Theoretical insights into the electronic and magnetic behaviors of the metal substituted 1H-MoS2 systems: Their potential towards CO adsorption and sensing

Substitutional Cu, Ag, Au, Al, Ga, In and Mg doping at Mo sites of 1H-MoS2 are exhaustively investigated by the means of density functional theory. Doping energetics suggest Mg doped systems, although fail to display any magnetic property, are the most favorable. On the other hand, for such Cu doping the maximum amount of spin polarization and a ferromagnetic ground state are observed which are found to arise from strong hybridizations between Cu 3d and S 3p orbitals. Lesser amounts of spin polarization at Fermi level are observed for similar Ag, Au, Al, Ga and In doped systems also.
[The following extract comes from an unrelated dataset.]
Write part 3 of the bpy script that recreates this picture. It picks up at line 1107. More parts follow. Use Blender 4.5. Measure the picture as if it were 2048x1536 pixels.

These doped 1H-MoS2 systems, particularly the Cu and In doped configurations are found to be highly suitable for molecular CO adsorption. Only in case of Mg doped 1H-MoS2, CO adsorption with C pointing downward configuration is found to be energetically unlikely. Molecular dynamics calculations were deployed to further probe the stability and temperature dependence of DFT predicted structures. Obtained results indicate such metal doped 1H-MoS2 systems can be utilized as viable measures for CO storage and sensing.